Giovanni Luca Ciampaglia, assistant professor of computer science and engineering at USF. Photo provided.

Ciampaglia, who led the study, explained that the algorithms and the echo chambers they create lead to the audience becoming increasingly vulnerable to misinformation and disinformation (information intentionally designed to mislead). Meanwhile, the algorithm only recognizes the continued engagement, quality notwithstanding, which further amplifies the misinformation.

So, the research team created a new algorithm.

Their algorithm uses data on web browsing activity and the self-reported partisanship of 6,890 people. The data, meant to reflect the sex, race and political diversity throughout the country, was provided by the online polling organization YouGov.

The researchers also utilized the reliability scores of 3,765 widely shared news sources based on the NewGuard Reliability Index. The index rates sources according to several journalistic criteria, including editorial responsibility, accountability and transparency.

Ciampaglia said the team hoped to promote content that was engaging but engaging to a diverse audience.

“We saw the first thing is that popularity does not predict quality,” he said. “We also saw the sources that were read by more diverse crowds – meaning crowds that included both people from across the aisle, so to speak – tended to be more reliable.”

The researchers tested those findings through other, well-known algorithms through computer science and confirmed that incorporating more diversity led to more reliable recommendations. Perhaps most importantly, their algorithm still produced relevant content that engaged a diverse audience.

Ciampaglia said the algorithm was particularly useful for those most susceptible to misinformation. He added that the findings held for both conservative and liberal news sources, meaning the algorithm did not penalize one side of the political spectrum to benefit another.

“Which is very important for social media platforms because, in a certain sense, these platforms try not to have a bias towards a particular publisher,” he said.

Ciampaglia said the researchers were surprised to find that a post’s popularity had little to no correlation with its quality. He said their surprise was due to the old notion of the “wisdom of the crowd.”

He explained that in the marketplace of ideas, many people believe the most popular and accepted views are typically the most reliable. Regardless of who puts forth the information and consumes it, Ciampaglia said the thought was “the good stuff bubbles up.” He found that is no longer the case in the digital age.

He believes it is now critical that news sources intentionally speak to a diverse audience, regardless of their beliefs.

“A more diverse set of readers will keep you more in check, so to speak,” said Ciampaglia.

Ciampaglia recognizes the challenge of convincing social media platforms to change algorithms that have led to great financial success. He said the assumptions that platforms were essentially neutral and would aggregate information from a wide variety of sources to show what is most relevant and reliable have proven false.

The ongoing practice of simply maximizing engagement leads to consequences for users, and social media corporations struggle to keep misinformation from running rampant. Some companies are now trying to mitigate misinformation while maintaining current levels of engagement, which Ciampaglia said is a tough proposition.

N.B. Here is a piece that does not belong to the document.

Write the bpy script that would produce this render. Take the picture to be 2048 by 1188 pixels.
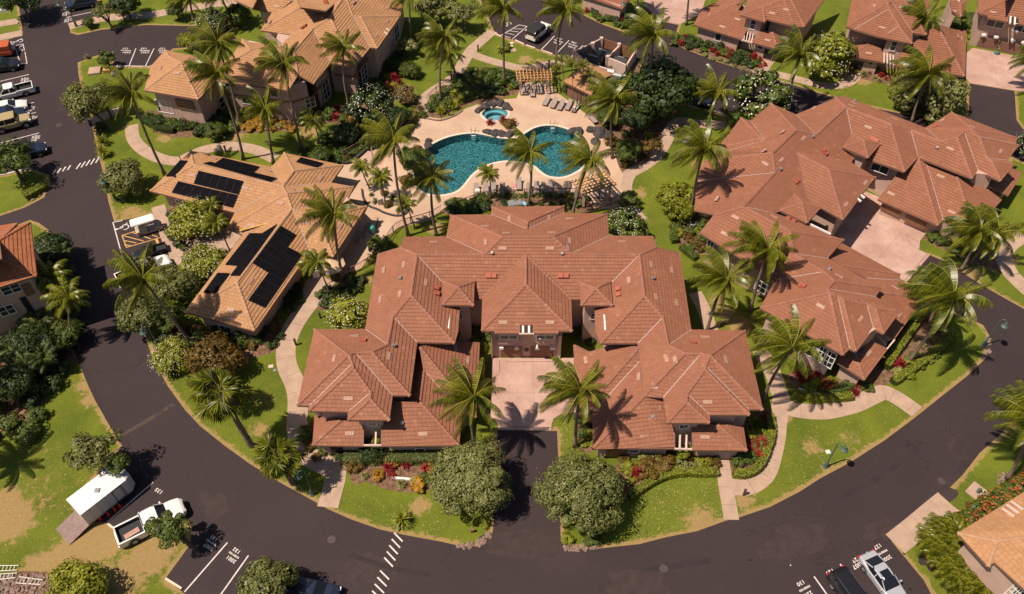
import bpy, bmesh, math, random
import numpy as np
from mathutils import Vector, Matrix, geometry
random.seed(7); RNG = np.random.default_rng(7)
SC = bpy.context.scene
for o in list(bpy.data.objects): bpy.data.objects.remove(o)
COL = SC.collection
# ---------------------------------------------------------------- camera, sky, sun, exposure
FPX, TILT, CAMH = 1700.0, math.radians(40.92), 70.0
cd = bpy.data.cameras.new('camera'); cam = bpy.data.objects.new('camera', cd); COL.objects.link(cam)
cam.location = (0, 0, CAMH); cam.rotation_euler = (TILT, 0, 0)
cd.sensor_width = 36.0; cd.lens = FPX * 36.0 / 2048.0; cd.clip_end = 2000; cd.clip_start = 0.5
SC.camera = cam
SUN_EL, SUN_AZ = math.radians(61.5), math.radians(21)      # shadows run toward +X, a little +Y
tosun = Vector((-math.cos(SUN_EL) * math.cos(SUN_AZ), -math.cos(SUN_EL) * math.sin(SUN_AZ), math.sin(SUN_EL)))
W = bpy.data.worlds.new('World'); SC.world = W; W.use_nodes = True
wn = W.node_tree.nodes; wl = W.node_tree.links
bg = wn['Background']; sky = wn.new('ShaderNodeTexSky'); sky.sky_type = 'NISHITA'; sky.sun_disc = False
sky.sun_elevation = SUN_EL; sky.sun_rotation = math.atan2(tosun.x, tosun.y); sky.air_density = 1.0; sky.dust_density = 1.5
wl.new(sky.outputs[0], bg.inputs[0]); bg.inputs[1].default_value = 0.050
sl = bpy.data.lights.new('sun', 'SUN'); sl.energy = 4.6; sl.angle = math.radians(0.5); sl.color = (1.0, 0.865, 0.72)
so = bpy.data.objects.new('sun', sl); COL.objects.link(so); so.rotation_euler = tosun.to_track_quat('Z', 'Y').to_euler()
so.location = (0, 0, 90)
SC.render.engine = 'CYCLES'
SC.view_settings.view_transform = 'Standard'; SC.view_settings.look = 'None'
SC.view_settings.exposure = 0.42; SC.view_settings.gamma = 1.0; SC.view_settings.use_curve_mapping = False
# ---------------------------------------------------------------- helpers
_s, _c = math.sin(TILT), math.cos(TILT)
def ray(x, y):
    u, v = x - 1024.0, y - 594.0
    return Vector((u, FPX * _s - v * _c, -(v * _s + FPX * _c)))
def G(x, y, z=0.0):
    "photo pixel (2048 wide) -> point of the place on the level z"
    r = ray(x, y); t = (CAMH - z) / -r.z
    return Vector((r.x * t, r.y * t, z))
def upr(bx, by, tx, ty):
    "base pixel and top pixel of an upright thing -> base, top"
    B = G(bx, by); r = ray(tx, ty); k = (B.x * r.x + B.y * r.y) / (r.x ** 2 + r.y ** 2)
    return B, Vector((0, 0, CAMH)) + r * k
def PX(s): return [tuple(float(a) for a in q.split(',')) for q in s.split()]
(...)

Ciampaglia said he is moderately optimistic that social media platforms will explore innovative ways to combat the spread of misinformation. He noted Facebook’s recent reversal from a state of denial to committing resources to address the problem.

“Artificial Intelligence and machine learning can help,” he said. “But we claim that in a certain sense it could also help to incorporate our findings and that this could help them do a better job.”